Site of Tŷ Trist Colliery, Tredegar
The old pithead wheels displayed here commemorate the collieries of the Tredegar district. Tŷ Trist Colliery had two shafts a little south of the playing fields. Associated coke ovens and railway sidings covered the area where you now see the fields.
The Tredegar Iron & Coal Company also owned Whitworth colliery. Tredegar Sports Centre stands on part of that colliery’s site.
Coalmining in the district started at “patches”, where coal and iron ore were within a metre or two of the surface. The first record of patch working at Bryn Bach, Tredegar, dates from 1747, when John Griffiths of Pontypool transported ironstone and coal by mule to Brecon, Clydach and Dowlais. Coal and ore were dug out from “bell pits” – bell-shaped in cross section and accessed by ladder or rope.
Coalmining accelerated after the Sirhowy ironworks opened in 1778 and Tredegar ironworks in 1800. Colliery levels, driven into the ground from the surface, enabled coal to be removed in drams or trams (primitive railway wagons). Construction of the Bryn Oer Tramroad in 1815 took coal from Bryn Oer, near Trefil, to the canal at Talybont.
Tredegar’s first deep pit, Duke Pit, was sunk in 1806. Dukestown was named after it. Isambard Kingdom Brunel preferred Tredegar steam coal for his ships including the Great Britain and Great Eastern, the world’s largest ships in their day.
By the start of the 20th century, Tredegar’s main pits were Tŷ Trist (opened 1834), Bedwellty Pits (1853), Whitworth (1875), and Pochin (1876). Aneurin Bevan, founder of the NHS, once worked at Tŷ Trist and Pochin. His mentor, Walter Conway, was a miner at Pochin. Ray Reardon worked at Tŷ Trist and practised snooker at the Workmen’s Hall before making snooker his profession.
Many employees were injured or killed at Tredegar’s collieries and associated sidings. In 1881 Francis Wilde publicly thanked the Pearl Assurance for paying out £17 as the full life insurance of his son John, 17, who had only paid 10 pence in premiums before being killed by a descending pit cage at Tŷ Trist.

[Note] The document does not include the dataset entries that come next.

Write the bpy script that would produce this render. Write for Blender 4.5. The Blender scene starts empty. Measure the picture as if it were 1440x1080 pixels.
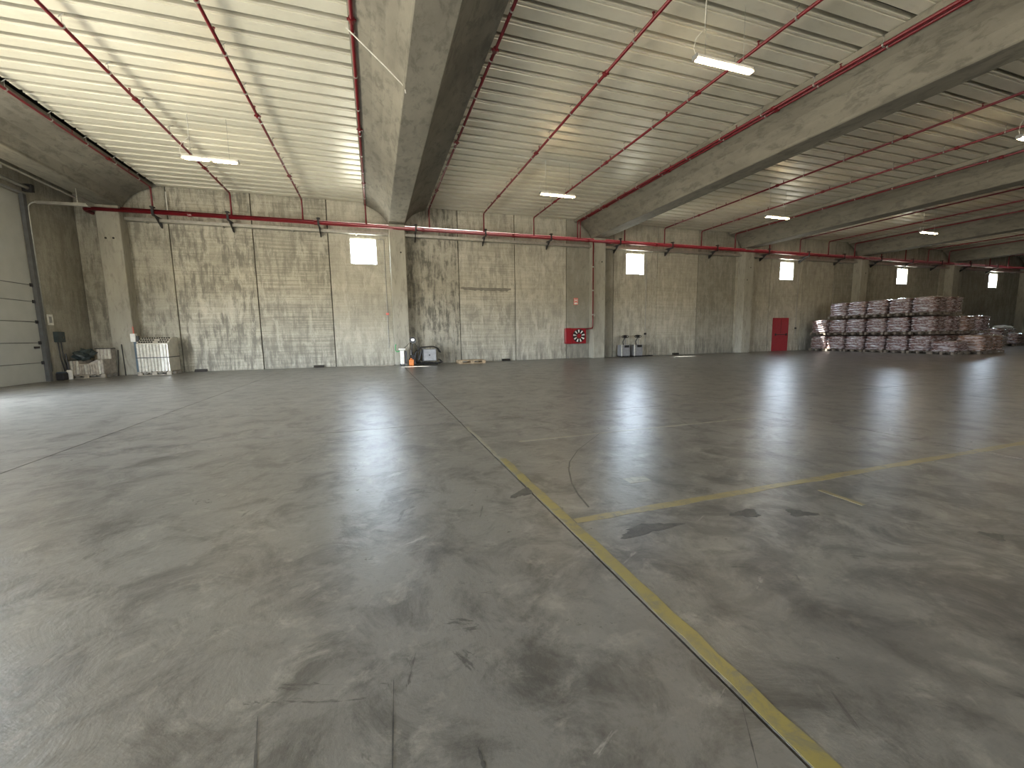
import bpy, bmesh, math, random
from mathutils import Vector, Matrix, noise
random.seed(7)
S = bpy.context.scene
COL = S.collection
PI = math.pi

# ---------------------------------------------------------------- camera
F_PX, YAW, PITCH, ROLL, CAM_H = 574.14, 0.320032, -0.117203, -0.0160513, 1.2
cy, sy, cp, sp = math.cos(YAW), math.sin(YAW), math.cos(PITCH), math.sin(PITCH)
f = Vector((sy*cp, cy*cp, sp)); r = Vector((cy, -sy, 0)); u = r.cross(f)
r2 = r*math.cos(ROLL) + u*math.sin(ROLL); u2 = -r*math.sin(ROLL) + u*math.cos(ROLL)
cam_data = bpy.data.cameras.new('camera'); cam = bpy.data.objects.new('camera', cam_data); COL.objects.link(cam)
cam_data.sensor_width = 36; cam_data.lens = F_PX/1440*36; cam_data.clip_start = .05; cam_data.clip_end = 400
m = Matrix(((r2.x, u2.x, -f.x), (r2.y, u2.y, -f.y), (r2.z, u2.z, -f.z))).to_4x4()
m.translation = Vector((0, 0, CAM_H)); cam.matrix_world = m
S.camera = cam

# ---------------------------------------------------------------- world, sun, daylight, exposure
W = bpy.data.worlds.new('world'); S.world = W; W.use_nodes = True
wn = W.node_tree; wn.nodes.clear()
bg = wn.nodes.new('ShaderNodeBackground'); wo = wn.nodes.new('ShaderNodeOutputWorld')
# bright hazy sky above the horizon, sunlit pale yard below it
tc = wn.nodes.new('ShaderNodeTexCoord'); sx = wn.nodes.new('ShaderNodeSeparateXYZ'); rp = wn.nodes.new('ShaderNodeValToRGB')
wn.links.new(tc.outputs['Generated'], sx.inputs[0]); wn.links.new(sx.outputs[2], rp.inputs[0])
e = rp.color_ramp.elements; e[0].position = 0; e[0].color = (.50, .46, .37, 1); e[1].position = .02; e[1].color = (.80, .90, 1.0, 1)
wn.links.new(rp.outputs[0], bg.inputs[0]); bg.inputs[1].default_value = 48.0
wn.links.new(bg.outputs[0], wo.inputs[0])

sun_d = bpy.data.lights.new('sun', 'SUN'); sun_d.energy = 55; sun_d.angle = .009; sun_d.color = (1, .93, .8)
sun = bpy.data.objects.new('sun', sun_d); COL.objects.link(sun)
sun.rotation_euler = Vector((1.8, -1.85, -4.9)).to_track_quat('-Z', 'Y').to_euler()

def portal(name, loc, direction, sx, sy_, energy, color, up=(0, 0, 1)):
    d = bpy.data.lights.new(name, 'AREA'); d.shape = 'RECTANGLE'; d.size = sx; d.size_y = sy_
    o = bpy.data.objects.new(name, d); COL.objects.link(o); o.location = loc
    o.rotation_euler = Vector(direction).to_track_quat('-Z', 'Y').to_euler()
    d.energy = energy; d.color = color
    return o
# open loading doors of the left wall, behind the photographer's left: sky portals
DOORS = [(7.6, 11.6), (-1.0, 3.0)]
XL = -9.86
for k, (a, b) in enumerate(DOORS):
    q = portal('door_portal', (XL-.10, (a+b)/2, 1.75), (1, 0, 0), b-a, 3.5, 1, (1, 1, 1)); q.data.cycles.is_portal = True
FILL_DOORS = [(1.5, 6.5)]       # unseen opening behind the photographer, added to bring in more daylight
for a, b in FILL_DOORS:
    q = portal('door_portal', ((a+b)/2, -14.1, 1.75), (0, 1, 0), b-a, 3.5, 1, (1, 1, 1)); q.data.cycles.is_portal = True

S.view_settings.view_transform = 'Standard'; S.view_settings.look = 'None'
S.view_settings.exposure = 0.30; S.view_settings.gamma = 1; S.view_settings.use_curve_mapping = False

# ---------------------------------------------------------------- helpers
def tag(o, label=None, cat=None, group=None, kind=None):
    if label: o['label'] = label
    if cat: o['category'] = cat
    if group: o['group'] = group
    if kind: o['kind'] = kind
    return o
def link(name, data, parent=None, loc=None):
    o = bpy.data.objects.new(name, data); COL.objects.link(o)
    if parent: o.parent = parent
    if loc is not None: o.location = loc
    return o
def empty(name, loc, label, cat, group=None, rz=0):
    o = link(name, None, None, loc); o.rotation_euler.z = rz; o.empty_display_size = .1
    return tag(o, label, cat, group)
class MB:
    def __init__(s): s.bm = bmesh.new()
    def box(s, x0, y0, z0, x1, y1, z1, bev=0):
        r_ = bmesh.ops.create_cube(s.bm, size=1)
        vs = r_['verts']
        for v in vs:
            v.co = Vector(((x0+x1)/2+v.co.x*(x1-x0), (y0+y1)/2+v.co.y*(y1-y0), (z0+z1)/2+v.co.z*(z1-z0)))
        if bev:
            es = {e for v in vs for e in v.link_edges}
            bmesh.ops.bevel(s.bm, geom=list(es), offset=bev, segments=1, affect='EDGES')
        return s
    def tube(s, pts, rad, seg=8, cap=True):
        pts = [Vector(p) for p in pts]; rings = []
        n = len(pts)
        rads = rad if isinstance(rad, (list, tuple)) else [rad]*n
        prev = None
        for i, p in enumerate(pts):
            t = (pts[min(i+1, n-1)]-pts[max(i-1, 0)]).normalized()
            if prev is None:
                a = Vector((0, 0, 1)) if abs(t.z) < .9 else Vector((1, 0, 0))
                n1 = t.cross(a).normalized()
            else:
                n1 = (prev - t*prev.dot(t)).normalized()
            prev = n1; n2 = t.cross(n1)
            rings.append([s.bm.verts.new(p+(n1*math.cos(2*PI*k/seg)+n2*math.sin(2*PI*k/seg))*rads[i]) for k in range(seg)])
        for a, b in zip(rings, rings[1:]):
            for k in range(seg):
                s.bm.faces.new((a[k], a[(k+1) % seg], b[(k+1) % seg], b[k]))
        if cap:
            s.bm.faces.new(rings[0][::-1]); s.bm.faces.new(rings[-1])
        return s
    def prism(s, prof, a, b, axis='Y', caps=True):
        # profile [(p,q)] extruded from a to b; axis Y: (x,z), axis X: (y,z), axis Z: (x,y)
        def P(p, q, t): return {'Y': (p, t, q), 'X': (t, p, q), 'Z': (p, q, t)}[axis]
        A = [s.bm.verts.new(P(p, q, a)) for p, q in prof]; B = [s.bm.verts.new(P(p, q, b)) for p, q in prof]
        n = len(prof)
        for i in range(n): s.bm.faces.new((A[i], A[(i+1) % n], B[(i+1) % n], B[i]))
        if caps:
            s.bm.faces.new(A[::-1]); s.bm.faces.new(B)
        return s
    def sheet(s, prof, a, b, axis='X', skip=None):
        def P(p, q, t): return {'Y': (p, t, q), 'X': (t, p, q), 'Z': (p, q, t)}[axis]
        A = [s.bm.verts.new(P(p, q, a)) for p, q in prof]; B = [s.bm.verts.new(P(p, q, b)) for p, q in prof]
        for i in range(len(prof)-1):
            if not (skip and prof[i][1] == prof[i+1][1] == skip): s.bm.faces.new((A[i], A[i+1], B[i+1], B[i]))
        return s
    def mesh(s, name, mat, smooth=False):
        bmesh.ops.recalc_face_normals(s.bm, faces=s.bm.faces)
        me = bpy.data.meshes.new(name); s.bm.to_mesh(me); s.bm.free()
        if mat: me.materials.append(mat)
        if smooth:
            for p in me.polygons: p.use_smooth = True
        return me
    def build(s, name, mat, parent=None, loc=None, smooth=False):
        return link(name, s.mesh(name, mat, smooth), parent, loc)
def arc(c, ra, a0, a1, n, plane='YZ'):
    out = []
    for i in range(n+1):
        t = a0+(a1-a0)*i/n; p, q = ra*math.cos(t), ra*math.sin(t)
        out.append({'YZ': (c[0], c[1]+p, c[2]+q), 'XZ': (c[0]+p, c[1], c[2]+q), 'XY': (c[0]+p, c[1]+q, c[2])}[plane])
    return out

# ---------------------------------------------------------------- materials
class NT:
    def __init__(s, name):
        s.m = bpy.data.materials.new(name); s.m.use_nodes = True; s.t = s.m.node_tree
        s.b = s.t.nodes['Principled BSDF']; s.o = s.t.nodes['Material Output']
    def n(s, typ, **kw):
        x = s.t.nodes.new(typ)
        for k, v in kw.items(): setattr(x, k, v)
        return x
    def l(s, a, b): s.t.links.new(a, b)
    def pos(s, obj=False):
        if obj: return s.n('ShaderNodeTexCoord').outputs['Object']
        return s.n('ShaderNodeNewGeometry').outputs['Position']
    def noise(s, vec, scale, detail=4, rough=.55, stretch=None, dist=0, off=None):
        if stretch or off:
            mp = s.n('ShaderNodeMapping'); mp.inputs['Scale'].default_value = stretch or (1, 1, 1)
            if off: mp.inputs['Location'].default_value = off
            s.l(vec, mp.inputs[0]); vec = mp.outputs[0]
        x = s.n('ShaderNodeTexNoise'); x.inputs['Scale'].default_value = scale; x.inputs['Detail'].default_value = detail
        x.inputs['Roughness'].default_value = rough; x.inputs['Distortion'].default_value = dist
        s.l(vec, x.inputs['Vector']); return x.outputs['Fac']
    def ramp(s, fac, stops):
        x = s.n('ShaderNodeValToRGB'); e = x.color_ramp.elements
        while len(e) < len(stops): e.new(.5)
        for el, (p, c) in zip(e, stops):
            el.position = p; el.color = (c, c, c, 1) if isinstance(c, (int, float)) else (*c, 1)
        s.l(fac, x.inputs[0]); return x.outputs[0]
    def mix(s, fac, a, b, mode='MIX'):
        x = s.n('ShaderNodeMix', data_type='RGBA', blend_type=mode)
        for sock, v in ((x.inputs[0], fac), (x.inputs[6], a), (x.inputs[7], b)):
            if isinstance(v, (int, float)): sock.default_value = v if sock == x.inputs[0] else (v, v, v, 1)
            elif isinstance(v, tuple): sock.default_value = (*v, 1)
            else: s.l(v, sock)
        return x.outputs[2]
    def math(s, op, a, b=None, clamp=False):
        x = s.n('ShaderNodeMath', operation=op, use_clamp=clamp)
        for i, v in enumerate((a, b)):
            if v is None: continue
            if isinstance(v, (int, float)): x.inputs[i].default_value = v
            else: s.l(v, x.inputs[i])
        return x.outputs[0]
    def bump(s, h, strength=.3, dist=.02, prev=None):
        x = s.n('ShaderNodeBump'); x.inputs['Strength'].default_value = strength; x.inputs['Distance'].default_value = dist
        s.l(h, x.inputs['Height'])
        if prev: s.l(prev, x.inputs['Normal'])
        return x.outputs[0]
    def set(s, color=None, rough=None, metal=None, normal=None, **kw):
        for nm, v in (('Base Color', color), ('Roughness', rough), ('Metallic', metal), ('Normal', normal)):
            if v is None: continue
            if isinstance(v, (int, float)): s.b.inputs[nm].default_value = v
            elif isinstance(v, tuple): s.b.inputs[nm].default_value = (*v, 1)
            else: s.l(v, s.b.inputs[nm])
        for k, v in kw.items(): s.b.inputs[k.replace('_', ' ')].default_value = v
        return s.m

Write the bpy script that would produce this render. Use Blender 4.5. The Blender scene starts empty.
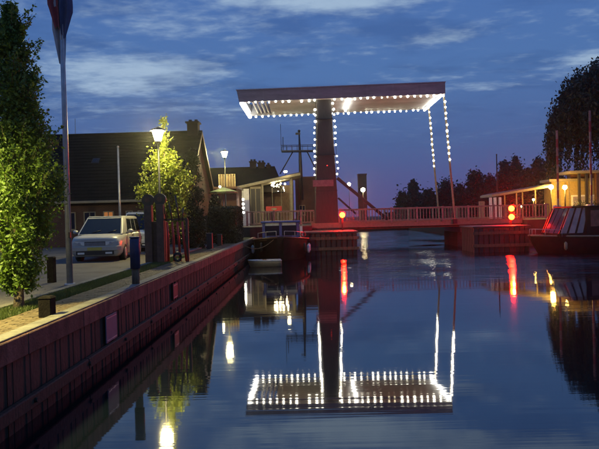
import bpy, bmesh, math, random
import numpy as np
from mathutils import Vector, Matrix, noise
random.seed(7); rng = np.random.default_rng(7)
R = math.radians
C = bpy.context.scene.collection
scene = bpy.context.scene

# ------------------------------------------------------------------ camera
F = 600.0                     # focal length in photo pixels (photo 599 wide)
CAM = Vector((0, 0, 2.7))
def dcam(x, y): return Vector(((x-299.5)/F, -(y-224.5)/F, -1.0))
Yc = dcam(307, 216).normalized()
up = Vector((-0.026, 0.99966, 0))
Zc = (up - up.dot(Yc)*Yc).normalized()
Xc = Yc.cross(Zc)
rot = Matrix((Xc, Yc, Zc))
cam = bpy.data.objects.new('camera', bpy.data.cameras.new('camera'))
cam.data.sensor_width = 36; cam.data.lens = 36*F/599; cam.data.clip_end = 3000; cam.data.clip_start = .1
cam.matrix_world = Matrix.Translation(CAM) @ rot.to_4x4()
C.objects.link(cam); scene.camera = cam
def at(x, y, D):
    d = rot @ dcam(x, y); d *= D/d.y
    return CAM + d
def AX(x, D, y=216): return at(x, y, D).x
def AZ(y, D, x=307): return at(x, y, D).z

scene.view_settings.view_transform = 'Standard'
scene.view_settings.look = 'None'
scene.view_settings.exposure = 0
scene.cycles.use_denoising = True
scene.cycles.max_bounces = 8
scene.cycles.glossy_bounces = 4
scene.cycles.transmission_bounces = 4
scene.cycles.volume_bounces = 0
scene.cycles.sample_clamp_indirect = 6
scene.cycles.caustics_reflective = False
scene.cycles.caustics_refractive = False

# ------------------------------------------------------------------ world: dusk sky with drifting cloud
world = bpy.data.worlds.new('World'); scene.world = world; world.use_nodes = True
def W_():
    nt = world.node_tree; nt.nodes.clear(); N = nt.nodes.new; L = nt.links.new
    out = N('ShaderNodeOutputWorld'); bg = N('ShaderNodeBackground'); L(bg.outputs[0], out.inputs[0])
    sky = N('ShaderNodeTexSky'); sky.sky_type = 'NISHITA'; sky.sun_disc = False
    sky.sun_elevation = R(-3.0); sky.sun_rotation = R(200); sky.altitude = 0
    sky.air_density = 1.2; sky.dust_density = .6; sky.ozone_density = 2.5
    tc = N('ShaderNodeTexCoord')
    sep = N('ShaderNodeSeparateXYZ'); L(tc.outputs['Generated'], sep.inputs[0])
    def M(op, a, b=None, clamp=False, c=None):
        n = N('ShaderNodeMath'); n.operation = op; n.use_clamp = clamp
        for i, v in enumerate((a, b, c)):
            if v is None: continue
            if isinstance(v, (int, float)): n.inputs[i].default_value = v
            else: L(v, n.inputs[i])
        return n.outputs[0]
    z = sep.outputs[2]
    # evening colour by elevation
    mr = N('ShaderNodeMapRange'); L(z, mr.inputs[0]); mr.inputs[1].default_value = -.02; mr.inputs[2].default_value = .8
    rp = N('ShaderNodeValToRGB'); L(mr.outputs[0], rp.inputs[0])
    stops = SKY_STOPS
    e = rp.color_ramp.elements
    e[0].position = stops[0][0]; e[0].color = (*stops[0][1], 1)
    e[1].position = stops[1][0]; e[1].color = (*stops[1][1], 1)
    for p, c in stops[2:]:
        q = e.new(p); q.color = (*c, 1)
    skm = N('ShaderNodeMix'); skm.data_type = 'RGBA'; skm.blend_type = 'ADD'; skm.inputs[0].default_value = .10
    L(rp.outputs[0], skm.inputs[6]); L(sky.outputs[0], skm.inputs[7])
    # clouds on a flat layer overhead: direction divided by height
    zz = M('MAXIMUM', z, .03); zz = M('ADD', zz, .05)
    px = M('DIVIDE', sep.outputs[0], zz); py = M('DIVIDE', sep.outputs[1], zz)
    cb = N('ShaderNodeCombineXYZ'); L(px, cb.inputs[0]); L(M('MULTIPLY', py, 1.35), cb.inputs[1])
    n1 = N('ShaderNodeTexNoise'); n1.inputs['Scale'].default_value = 1.15; n1.inputs['Detail'].default_value = 8
    n1.inputs['Roughness'].default_value = .64; n1.inputs['Distortion'].default_value = .35; L(cb.outputs[0], n1.inputs['Vector'])
    n2 = N('ShaderNodeTexNoise'); n2.inputs['Scale'].default_value = 7.5; n2.inputs['Detail'].default_value = 6
    n2.inputs['Roughness'].default_value = .6; L(cb.outputs[0], n2.inputs['Vector'])
    dens = M('ADD', M('MULTIPLY', n1.outputs[0], .58), M('MULTIPLY', n2.outputs[0], .42))
    # brighter banks of cloud where they hang: (direction, width across, height, amount)
    for (x, y, wx, wz, a) in CLOUD_BANKS:
        d = (rot @ dcam(x, y)).normalized()
        az = M('SUBTRACT', M('DIVIDE', sep.outputs[0], M('MAXIMUM', sep.outputs[1], .05)), d.x/d.y)
        el = M('SUBTRACT', z, d.z)
        az = M('DIVIDE', az, wx); el = M('DIVIDE', el, wz)
        r2 = M('ADD', M('MULTIPLY', az, az), M('MULTIPLY', el, el))
        g = M('MULTIPLY', M('POWER', 2.718, M('MULTIPLY', r2, -1)), a)
        dens = M('ADD', dens, g)
    c1 = N('ShaderNodeMapRange'); c1.interpolation_type = 'SMOOTHSTEP'; L(dens, c1.inputs[0]); c1.inputs[1].default_value = .50; c1.inputs[2].default_value = .82
    fade = N('ShaderNodeMapRange'); L(z, fade.inputs[0]); fade.inputs[1].default_value = .08; fade.inputs[2].default_value = .2
    cf = M('MULTIPLY', c1.outputs[0], fade.outputs[0], True)
    mx = N('ShaderNodeMix'); mx.data_type = 'RGBA'; L(cf, mx.inputs[0]); L(skm.outputs[2], mx.inputs[6]); mx.inputs[7].default_value = (*CLOUD_LIGHT, 1)
    # darker grey-blue cloud in between
    n3 = N('ShaderNodeTexNoise'); n3.inputs['Scale'].default_value = 1.9; n3.inputs['Detail'].default_value = 6; n3.inputs['Roughness'].default_value = .55
    of = N('ShaderNodeVectorMath'); of.operation = 'ADD'; of.inputs[1].default_value = (7.3, 2.1, 4); L(cb.outputs[0], of.inputs[0]); L(of.outputs[0], n3.inputs['Vector'])
    c3 = N('ShaderNodeMapRange'); c3.interpolation_type = 'SMOOTHSTEP'; L(n3.outputs[0], c3.inputs[0]); c3.inputs[1].default_value = .45; c3.inputs[2].default_value = .68
    f3 = M('MULTIPLY', M('MULTIPLY', c3.outputs[0], fade.outputs[0]), .62)
    mx2 = N('ShaderNodeMix'); mx2.data_type = 'RGBA'; L(f3, mx2.inputs[0]); L(mx.outputs[2], mx2.inputs[6])
    dk = N('ShaderNodeMix'); dk.data_type = 'RGBA'; dk.blend_type = 'MULTIPLY'; dk.inputs[0].default_value = 1; L(mx.outputs[2], dk.inputs[6]); dk.inputs[7].default_value = (.62, .66, .74, 1)
    L(dk.outputs[2], mx2.inputs[7])
    L(mx2.outputs[2], bg.inputs[0]); bg.inputs[1].default_value = 1.0
SKY_STOPS = [(0, (.100, .082, .215)), (1, (.06, .15, .40)), (.07, (.088, .094, .262)), (.16, (.070, .126, .312)), (.30, (.078, .175, .410)), (.55, (.062, .150, .42))]
CLOUD_LIGHT = (.35, .48, .65)
CLOUD_BANKS = [(125, 70, .16, .022, .24), (100, 88, .10, .010, .13), (345, 2, .14, .016, .2), (435, 40, .07, .012, .16), (590, 58, .07, .014, .22), (70, 52, .3, .1, .05),
               (490, 86, .09, .008, .14), (450, -26, .45, .032, .20), (170, 110, .14, .007, .12), (260, 30, .2, .012, .06)]
W_()
# the sun is already down: only its last weak scattered light
sun = bpy.data.objects.new('sun', bpy.data.lights.new('sun', 'SUN')); sun.data.energy = .02; sun.data.angle = R(20); sun.data.color = (.75, .8, 1)
sun.rotation_euler = (R(40), 0, R(-20)); C.objects.link(sun)

# ------------------------------------------------------------------ helpers
ORG = {}
class MB:
    def __init__(s): s.v = []; s.f = []; s.sm = []
    def add(s, vs, fs, smooth=False):
        o = len(s.v); s.v += [tuple(v) for v in vs]; s.f += [tuple(i+o for i in f) for f in fs]; s.sm += [smooth]*len(fs); return s
    def box(s, x0, x1, y0, y1, z0, z1):
        return s.add([(x0,y0,z0),(x1,y0,z0),(x1,y1,z0),(x0,y1,z0),(x0,y0,z1),(x1,y0,z1),(x1,y1,z1),(x0,y1,z1)],
              [(0,3,2,1),(4,5,6,7),(0,1,5,4),(1,2,6,5),(2,3,7,6),(3,0,4,7)])
    def hexa(s, b, t):        # bottom ring and top ring of equal length
        n = len(b); return s.add(list(b)+list(t), [tuple(reversed(range(n))), tuple(range(n, 2*n))]+[(i, (i+1) % n, n+(i+1) % n, n+i) for i in range(n)])
    def bar(s, a, b, w, h=None, upv=(0,0,1)):   # square bar from a to b
        a, b = Vector(a), Vector(b); h = h or w; d = (b-a).normalized(); u = Vector(upv)
        if abs(d.dot(u)) > .99: u = Vector((0,1,0))
        x = d.cross(u).normalized()*w/2; z = x.cross(d).normalized()*h/2
        return s.hexa([a-x-z, a+x-z, a+x+z, a-x+z][::-1], [b-x-z, b+x-z, b+x+z, b-x+z][::-1])
    def tube(s, pts, r, n=8, cap=True, smooth=True):
        pts = [Vector(p) for p in pts]; rs = r if isinstance(r, (list, tuple)) else [r]*len(pts); vs = []
        x = None
        for i, p in enumerate(pts):
            d = (pts[min(i+1, len(pts)-1)]-pts[max(i-1, 0)]).normalized()
            if x is None:
                x = d.cross(Vector((0,0,1)) if abs(d.z) < .9 else Vector((0,1,0))).normalized()
            x = (x - d*x.dot(d)).normalized(); y = d.cross(x)
            vs += [p + rs[i]*(math.cos(a)*x + math.sin(a)*y) for a in [2*math.pi*k/n for k in range(n)]]
        fs = [(i*n+k, i*n+(k+1) % n, (i+1)*n+(k+1) % n, (i+1)*n+k) for i in range(len(pts)-1) for k in range(n)]
        s.add(vs, fs, smooth)
        if cap:
            m = len(pts)-1; o = len(s.v)-len(vs)
            s.f += [tuple(o+k for k in reversed(range(n))), tuple(o+m*n+k for k in range(n))]; s.sm += [False]*2
        return s
    def ball(s, c, r, n=8, m=6, sz=1):
        c = Vector(c); vs = [c+Vector((0,0,-r*sz))]
        for j in range(1, m):
            t = math.pi*j/m
            vs += [c+Vector((r*math.sin(t)*math.cos(2*math.pi*k/n), r*math.sin(t)*math.sin(2*math.pi*k/n), -r*sz*math.cos(t))) for k in range(n)]
        vs.append(c+Vector((0,0,r*sz))); L = len(vs)-1
        fs = [(0, 1+(k+1) % n, 1+k) for k in range(n)]
        for j in range(m-2):
            fs += [(1+j*n+k, 1+j*n+(k+1) % n, 1+(j+1)*n+(k+1) % n, 1+(j+1)*n+k) for k in range(n)]
        fs += [(L, 1+(m-2)*n+k, 1+(m-2)*n+(k+1) % n) for k in range(n)]
        return s.add(vs, fs, True)
    def loft(s, rings, smooth=True, caps=True):
        n = len(rings[0]); vs = [p for r in rings for p in r]
        fs = [(i*n+k, i*n+(k+1) % n, (i+1)*n+(k+1) % n, (i+1)*n+k) for i in range(len(rings)-1) for k in range(n)]
        o = len(s.v); s.add(vs, fs, smooth)
        if caps:
            s.f += [tuple(o+k for k in reversed(range(n))), tuple(o+(len(rings)-1)*n+k for k in range(n))]; s.sm += [False]*2
        return s
    def quad(s, a, b, c, d): return s.add([a, b, c, d], [(0,1,2,3)])
    def mesh(s, name, mat):
        me = bpy.data.meshes.new(name); me.from_pydata(s.v, [], s.f); me.polygons.foreach_set('use_smooth', s.sm)
        if mat: me.materials.append(mat)
        me.update(); return me
    def build(s, name, mat, parent=None, world=False, bevel=0, kind=None, **props):
        if world and parent is not None:
            o, a = ORG[parent.name]; ca, sa = math.cos(-a), math.sin(-a)
            s.v = [(ca*(x-o[0])-sa*(y-o[1]), sa*(x-o[0])+ca*(y-o[1]), z-o[2]) for x, y, z in s.v]
        me = s.mesh(name, mat); bm = bmesh.new(); bm.from_mesh(me); bmesh.ops.recalc_face_normals(bm, faces=bm.faces)
        if bevel: bmesh.ops.bevel(bm, geom=[e for e in bm.edges if len(e.link_faces) == 2 and e.calc_face_angle(0) > .6], offset=bevel, segments=1, affect='EDGES')
        bm.to_mesh(me); bm.free()
        ob = bpy.data.objects.new(name, me); C.objects.link(ob)
        if parent is not None: ob.parent = parent; ORG[ob.name] = ORG[parent.name]
        else: ORG[ob.name] = ((0,0,0), 0)
        if kind: ob['kind'] = kind
        for k, v in props.items(): ob[k] = v
        return ob
def thing(name, label, cat, loc=(0,0,0), rz=0, group=None):
    o = bpy.data.objects.new(name, None); C.objects.link(o); o.empty_display_size = .2
    o.location = loc; o.rotation_euler = (0,0,rz); o['label'] = label; o['category'] = cat
    if group: o['group'] = group
    ORG[o.name] = (tuple(loc), rz); return o
def inst(name, me, parent, loc=(0,0,0), rz=0, scale=None):
    o = bpy.data.objects.new(name, me); C.objects.link(o); o.parent = parent; o.location = loc; o.rotation_euler = (0,0,rz)
    if scale: o.scale = scale
    if parent is not None: ORG[o.name] = ORG[parent.name]
    return o
def kids(o): return [c for c in C.objects if c.parent == o]
def dup(o, loc, rz=None, label=None, parent=None):
    c = o.copy(); C.objects.link(c); c.location = loc
    if rz is not None: c.rotation_euler = (0,0,rz)
    if label: c['label'] = label
    for ch in kids(o):
        d = ch.copy(); C.objects.link(d); d.parent = c
        for g in kids(ch):
            e = g.copy(); C.objects.link(e); e.parent = d
    return c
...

An underground fire in Tŷ Trist No.1 Colliery in 1890 killed four pit ponies. In 1914 three officials at Whitworth No.1 Colliery died of gas poisoning underground. These two collieries eventually merged, and closed in 1959.
Postcode: NP22 4BH View Location Map
Footnotes: The legend of Tŷ Trist cottage
Tŷ Trist was the name of a cottage a little west of where the colliery shafts were sunk. According to local legend, a Mr Morgan moved there with his wife to become a shepherd after he’d become depressed. He had banished his daughter Olwen from the family for marrying an Owen; the Morgan and Owen families had feuded centuries earlier. One day Olwen had a vision of her father holding out a hand in forgiveness. She rushed to Tŷ Trist but found her parents lying in their blood, following murder or suicide, and exclaimed that the place was a “tŷ trist”, meaning “sad house”.